各企業の取り組み内容は「両立支援のひろば」http://www.ryouritsushien.jp/
で一覧できますが、企業の主な取り組み事項としては、育児休業制度の職場徹底や、母性保護重視、事業所内に妊産婦や産後職場復帰者への相談窓口設置、法令で定められた以上の休暇付与等となっております。
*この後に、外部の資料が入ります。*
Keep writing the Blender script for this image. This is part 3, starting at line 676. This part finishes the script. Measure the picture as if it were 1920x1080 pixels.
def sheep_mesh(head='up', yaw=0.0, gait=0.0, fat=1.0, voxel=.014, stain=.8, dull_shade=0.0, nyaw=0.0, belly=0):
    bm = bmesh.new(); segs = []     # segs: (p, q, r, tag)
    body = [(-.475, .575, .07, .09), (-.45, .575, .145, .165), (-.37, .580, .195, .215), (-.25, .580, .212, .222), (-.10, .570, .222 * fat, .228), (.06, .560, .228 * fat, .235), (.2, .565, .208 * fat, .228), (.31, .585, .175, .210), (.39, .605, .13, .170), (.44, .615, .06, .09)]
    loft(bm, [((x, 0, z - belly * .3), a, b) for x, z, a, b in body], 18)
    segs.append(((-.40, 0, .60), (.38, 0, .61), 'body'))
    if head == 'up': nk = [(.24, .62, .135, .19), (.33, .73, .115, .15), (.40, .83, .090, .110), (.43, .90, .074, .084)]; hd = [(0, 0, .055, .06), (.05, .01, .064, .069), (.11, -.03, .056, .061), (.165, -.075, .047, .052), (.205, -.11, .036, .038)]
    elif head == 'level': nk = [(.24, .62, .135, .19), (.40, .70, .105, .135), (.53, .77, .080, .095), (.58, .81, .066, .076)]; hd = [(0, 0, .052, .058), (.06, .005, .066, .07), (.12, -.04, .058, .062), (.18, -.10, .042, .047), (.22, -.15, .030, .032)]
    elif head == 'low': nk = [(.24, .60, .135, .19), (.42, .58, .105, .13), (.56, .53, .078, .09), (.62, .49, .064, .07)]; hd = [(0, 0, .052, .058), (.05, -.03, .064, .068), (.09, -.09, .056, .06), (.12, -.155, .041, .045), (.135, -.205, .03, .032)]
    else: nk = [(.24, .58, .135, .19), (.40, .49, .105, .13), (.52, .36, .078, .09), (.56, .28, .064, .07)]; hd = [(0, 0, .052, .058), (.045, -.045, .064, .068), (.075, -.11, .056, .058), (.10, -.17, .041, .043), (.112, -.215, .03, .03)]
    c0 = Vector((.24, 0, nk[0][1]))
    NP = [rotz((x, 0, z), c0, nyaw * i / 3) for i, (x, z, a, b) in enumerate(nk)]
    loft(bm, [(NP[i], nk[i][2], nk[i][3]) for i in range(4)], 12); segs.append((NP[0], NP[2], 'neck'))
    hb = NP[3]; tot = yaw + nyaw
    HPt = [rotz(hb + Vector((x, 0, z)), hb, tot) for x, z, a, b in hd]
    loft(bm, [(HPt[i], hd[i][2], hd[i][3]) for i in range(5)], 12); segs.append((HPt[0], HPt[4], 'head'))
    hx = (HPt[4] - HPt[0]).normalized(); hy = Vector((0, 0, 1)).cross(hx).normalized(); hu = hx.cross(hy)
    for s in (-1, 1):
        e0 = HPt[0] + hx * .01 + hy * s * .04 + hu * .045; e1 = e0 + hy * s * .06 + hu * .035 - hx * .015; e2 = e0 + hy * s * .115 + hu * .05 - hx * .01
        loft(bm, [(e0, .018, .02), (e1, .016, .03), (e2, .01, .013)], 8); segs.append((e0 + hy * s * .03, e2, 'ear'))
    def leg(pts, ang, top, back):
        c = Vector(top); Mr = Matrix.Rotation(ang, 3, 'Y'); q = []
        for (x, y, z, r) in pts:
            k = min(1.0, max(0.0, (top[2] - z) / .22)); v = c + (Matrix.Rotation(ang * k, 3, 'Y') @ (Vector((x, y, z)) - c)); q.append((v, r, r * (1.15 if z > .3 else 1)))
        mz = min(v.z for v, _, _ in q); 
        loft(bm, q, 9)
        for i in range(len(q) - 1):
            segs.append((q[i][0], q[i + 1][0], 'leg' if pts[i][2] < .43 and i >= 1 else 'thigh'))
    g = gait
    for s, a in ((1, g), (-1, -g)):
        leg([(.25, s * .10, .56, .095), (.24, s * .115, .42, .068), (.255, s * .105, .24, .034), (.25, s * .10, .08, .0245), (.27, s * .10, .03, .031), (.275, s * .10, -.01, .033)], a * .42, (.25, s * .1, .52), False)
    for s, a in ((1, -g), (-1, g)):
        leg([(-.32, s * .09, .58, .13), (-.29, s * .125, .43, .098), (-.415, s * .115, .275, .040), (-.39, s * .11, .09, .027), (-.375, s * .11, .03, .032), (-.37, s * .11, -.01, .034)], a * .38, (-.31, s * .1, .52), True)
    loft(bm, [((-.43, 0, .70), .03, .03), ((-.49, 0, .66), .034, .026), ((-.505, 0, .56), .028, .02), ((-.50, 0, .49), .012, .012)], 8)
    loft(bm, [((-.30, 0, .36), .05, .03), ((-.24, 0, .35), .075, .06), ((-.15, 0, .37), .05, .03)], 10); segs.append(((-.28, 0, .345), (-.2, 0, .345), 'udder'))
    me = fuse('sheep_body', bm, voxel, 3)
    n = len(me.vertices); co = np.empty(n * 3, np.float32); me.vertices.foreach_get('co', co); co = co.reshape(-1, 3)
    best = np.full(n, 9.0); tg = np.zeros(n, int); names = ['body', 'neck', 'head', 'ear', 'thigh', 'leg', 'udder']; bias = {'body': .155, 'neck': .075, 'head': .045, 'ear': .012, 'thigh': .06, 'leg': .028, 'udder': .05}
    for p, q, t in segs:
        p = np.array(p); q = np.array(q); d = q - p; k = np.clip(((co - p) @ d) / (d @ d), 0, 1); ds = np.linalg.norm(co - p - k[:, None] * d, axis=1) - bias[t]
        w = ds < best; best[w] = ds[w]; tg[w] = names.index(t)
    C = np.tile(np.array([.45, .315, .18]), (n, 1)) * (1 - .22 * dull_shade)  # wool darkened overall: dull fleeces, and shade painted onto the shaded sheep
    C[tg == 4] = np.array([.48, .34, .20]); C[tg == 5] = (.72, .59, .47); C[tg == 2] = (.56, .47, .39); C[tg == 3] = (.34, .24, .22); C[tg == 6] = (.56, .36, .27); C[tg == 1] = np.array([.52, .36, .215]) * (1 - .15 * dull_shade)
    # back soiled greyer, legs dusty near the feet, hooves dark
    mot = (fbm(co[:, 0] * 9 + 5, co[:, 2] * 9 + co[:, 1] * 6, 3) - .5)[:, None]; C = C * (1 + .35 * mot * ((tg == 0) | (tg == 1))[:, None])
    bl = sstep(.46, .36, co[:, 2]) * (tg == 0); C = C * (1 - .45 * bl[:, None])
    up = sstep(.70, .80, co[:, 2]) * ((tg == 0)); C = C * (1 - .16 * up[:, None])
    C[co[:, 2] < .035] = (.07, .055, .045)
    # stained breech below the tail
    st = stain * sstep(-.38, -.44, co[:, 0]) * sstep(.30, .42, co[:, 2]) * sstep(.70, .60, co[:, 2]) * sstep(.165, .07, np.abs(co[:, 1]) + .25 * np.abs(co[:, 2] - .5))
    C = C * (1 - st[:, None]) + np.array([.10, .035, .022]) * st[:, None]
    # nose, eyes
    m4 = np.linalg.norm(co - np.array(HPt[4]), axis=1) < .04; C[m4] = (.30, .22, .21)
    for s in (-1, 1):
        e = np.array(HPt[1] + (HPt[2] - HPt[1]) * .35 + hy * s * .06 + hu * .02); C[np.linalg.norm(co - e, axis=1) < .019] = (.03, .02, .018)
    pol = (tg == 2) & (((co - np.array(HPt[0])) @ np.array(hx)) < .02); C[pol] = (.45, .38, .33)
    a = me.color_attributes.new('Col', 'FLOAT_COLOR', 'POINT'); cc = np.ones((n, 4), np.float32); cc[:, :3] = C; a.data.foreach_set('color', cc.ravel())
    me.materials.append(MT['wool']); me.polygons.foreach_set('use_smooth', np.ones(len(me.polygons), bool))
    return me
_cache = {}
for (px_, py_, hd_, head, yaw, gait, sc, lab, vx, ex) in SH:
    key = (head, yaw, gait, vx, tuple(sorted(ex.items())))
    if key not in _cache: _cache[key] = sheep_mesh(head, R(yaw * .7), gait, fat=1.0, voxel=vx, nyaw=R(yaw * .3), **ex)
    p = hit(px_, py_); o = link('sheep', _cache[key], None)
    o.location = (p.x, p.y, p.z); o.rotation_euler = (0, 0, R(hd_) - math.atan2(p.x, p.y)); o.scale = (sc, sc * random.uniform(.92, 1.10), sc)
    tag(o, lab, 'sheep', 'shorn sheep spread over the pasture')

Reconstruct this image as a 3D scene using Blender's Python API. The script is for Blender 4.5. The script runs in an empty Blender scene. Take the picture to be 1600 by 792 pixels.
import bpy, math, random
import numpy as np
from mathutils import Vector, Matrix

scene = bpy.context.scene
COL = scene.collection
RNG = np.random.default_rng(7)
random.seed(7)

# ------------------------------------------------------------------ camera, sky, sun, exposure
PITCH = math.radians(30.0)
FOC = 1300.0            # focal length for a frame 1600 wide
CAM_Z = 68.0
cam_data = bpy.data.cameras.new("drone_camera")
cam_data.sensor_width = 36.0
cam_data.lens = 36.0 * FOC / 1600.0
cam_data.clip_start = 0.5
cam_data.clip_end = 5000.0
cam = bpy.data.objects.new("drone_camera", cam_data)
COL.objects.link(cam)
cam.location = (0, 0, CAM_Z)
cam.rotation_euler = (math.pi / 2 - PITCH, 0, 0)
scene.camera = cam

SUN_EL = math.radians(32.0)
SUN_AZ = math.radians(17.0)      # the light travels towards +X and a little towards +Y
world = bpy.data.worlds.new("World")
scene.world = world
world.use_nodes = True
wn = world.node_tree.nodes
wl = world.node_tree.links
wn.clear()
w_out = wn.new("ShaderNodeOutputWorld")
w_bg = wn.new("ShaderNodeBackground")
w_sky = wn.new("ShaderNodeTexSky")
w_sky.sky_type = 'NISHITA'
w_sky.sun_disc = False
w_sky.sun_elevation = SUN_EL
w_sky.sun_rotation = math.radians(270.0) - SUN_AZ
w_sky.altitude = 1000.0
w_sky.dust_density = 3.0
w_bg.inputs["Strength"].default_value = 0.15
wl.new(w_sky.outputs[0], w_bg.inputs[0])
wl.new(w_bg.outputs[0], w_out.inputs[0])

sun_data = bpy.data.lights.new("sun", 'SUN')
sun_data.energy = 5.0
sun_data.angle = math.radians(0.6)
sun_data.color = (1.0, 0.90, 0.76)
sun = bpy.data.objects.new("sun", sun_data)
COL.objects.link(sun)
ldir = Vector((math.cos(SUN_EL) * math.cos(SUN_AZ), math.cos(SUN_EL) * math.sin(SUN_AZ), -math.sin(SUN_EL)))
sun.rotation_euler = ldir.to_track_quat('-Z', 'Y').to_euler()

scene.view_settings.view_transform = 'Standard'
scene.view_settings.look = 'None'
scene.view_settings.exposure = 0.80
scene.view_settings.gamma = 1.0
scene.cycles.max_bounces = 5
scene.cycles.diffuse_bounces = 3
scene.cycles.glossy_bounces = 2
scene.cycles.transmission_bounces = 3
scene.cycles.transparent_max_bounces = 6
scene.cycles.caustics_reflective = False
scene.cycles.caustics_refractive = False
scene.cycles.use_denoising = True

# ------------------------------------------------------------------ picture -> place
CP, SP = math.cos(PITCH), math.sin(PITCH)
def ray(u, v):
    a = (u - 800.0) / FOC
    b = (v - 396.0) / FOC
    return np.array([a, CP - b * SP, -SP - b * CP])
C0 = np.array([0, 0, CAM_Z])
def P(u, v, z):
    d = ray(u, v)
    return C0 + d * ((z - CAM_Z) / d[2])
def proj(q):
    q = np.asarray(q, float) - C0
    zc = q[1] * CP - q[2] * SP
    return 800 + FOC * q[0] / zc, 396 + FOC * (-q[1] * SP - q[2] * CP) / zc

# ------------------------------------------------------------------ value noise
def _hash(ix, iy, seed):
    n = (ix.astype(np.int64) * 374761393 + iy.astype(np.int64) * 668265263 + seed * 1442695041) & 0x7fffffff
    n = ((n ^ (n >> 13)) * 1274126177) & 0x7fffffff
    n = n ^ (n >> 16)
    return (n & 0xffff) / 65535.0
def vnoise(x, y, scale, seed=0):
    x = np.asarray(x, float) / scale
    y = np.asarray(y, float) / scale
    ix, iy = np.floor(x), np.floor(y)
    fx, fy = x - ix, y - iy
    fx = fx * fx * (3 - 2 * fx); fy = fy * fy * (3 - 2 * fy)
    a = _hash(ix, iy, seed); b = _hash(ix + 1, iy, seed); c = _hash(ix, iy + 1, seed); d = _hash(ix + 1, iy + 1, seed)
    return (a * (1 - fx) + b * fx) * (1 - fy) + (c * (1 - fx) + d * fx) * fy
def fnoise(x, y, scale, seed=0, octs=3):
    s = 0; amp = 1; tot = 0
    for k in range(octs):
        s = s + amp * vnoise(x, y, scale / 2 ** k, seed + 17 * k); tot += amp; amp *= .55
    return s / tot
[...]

また、一定条件をクリアーした企業には次世代認定マーク(愛称:くるみん)を使用することが認められ、商品・広告・求人広告等で子育てサポート企業であることをアピールできるメリットもあります。

◆中小企業による策定・届出は約1割
近年、労働者の「ワーク・ライフ・バランス」の重要性が叫ばれていますが、「一般事業主行動計画」を策定・届出を行っている中小企業が10.9%(3,901社)であるとする調査結果を発表しました。



当事務所よりひと言
当事務所のエントランス両側はお客様や道行く方に愛でて頂くように季節の花々を並べておりますが、一度は枯れた花でも、時季が来るとそれぞれ見事に咲いてくれます。花の強靭な生命力には本当に驚かされます。そして、当事務所には出番をまつ植木鉢が数多く並んでおります。
 いよいよ春を迎え、季節が穏やかになった時には、多くの花が咲き揃ってくれることを今から楽しみにしております。